One more advantage of applying the optical chaos to the dynamic sensing area is the ability of fiber fault position locating. If a breaking point occurs in the sensing path, a new correlation peak will appear with steady amplitude. The position of the breaking point can be acquired from the position of the new correlation peak with unchanged relative amplitude.

This system also shows a possibility of multi-point sensing along one fiber line. Different points can be distinguished by different positions of correlation peaks. The vibration frequency at each point can be detected by the amplitude variation of the corresponding correlation peak. Therefore, multi-point vibrations with multiple frequencies can be demodulated at the same time. However, in the direct intensity demodulation, only one vibration point can be demodulated, because it cannot distinguish the fluctuated intensity of the reflected light from two or more points. The wideband chaos also can guarantee the usage of multiple multiplexing methods together in the fiber sensing area, such as time domain multiplexing (TDM) and wavelength domain multiplexing (WDM).

5. Conclusions

In summary, we demonstrate a proof-of-concept experiment for the static/dynamic strain sensing using the optical broadband chaos and a proposed correlation demodulation method.
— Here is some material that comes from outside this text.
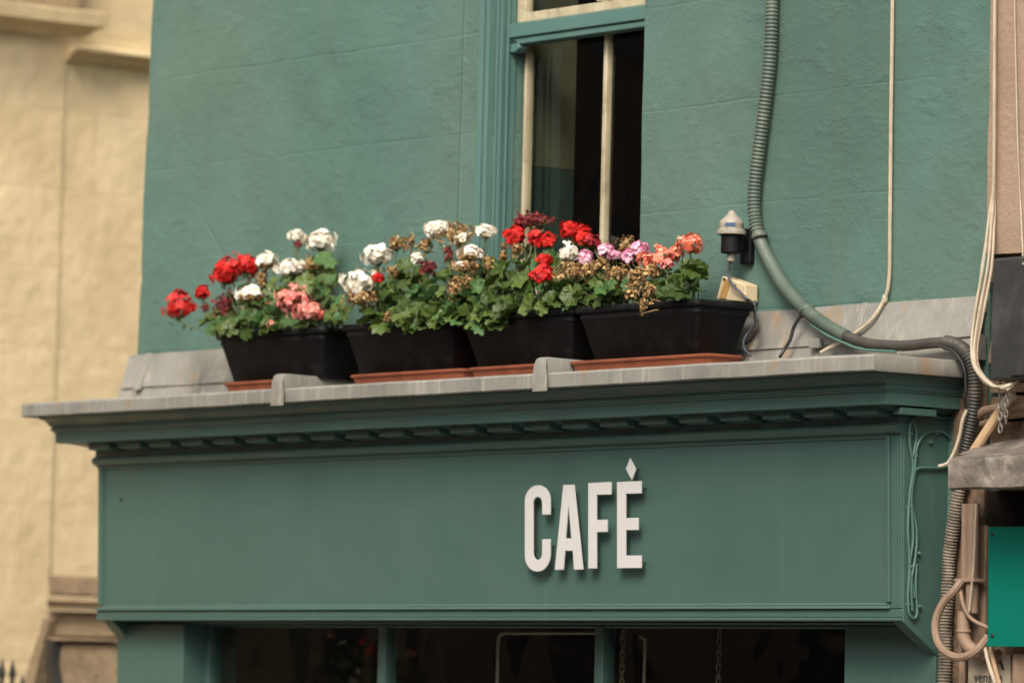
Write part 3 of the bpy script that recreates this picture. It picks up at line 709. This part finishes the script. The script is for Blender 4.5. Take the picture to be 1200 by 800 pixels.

This new demodulation method is not limited in the static/dynamic strain sensing application, but also can be used in temperature, refractive index, acceleration, liquid level, etc, as long as the intensity of chaotic reflection can be modulated by these sensing parameters. Therefore, our scheme will have promising and widespread applications in the simultaneous and precise locating of the sensing positions and the sensing amount among the large number of branches in the sensing networks, as well as monitoring the fiber fault condition at each branch. Therefore, the proposed novel demodulation principle is very suitable for multi-parameter sensing, long coverage distance, high locating resolution of fiber breakpoint, easy networking and convenient maintenance.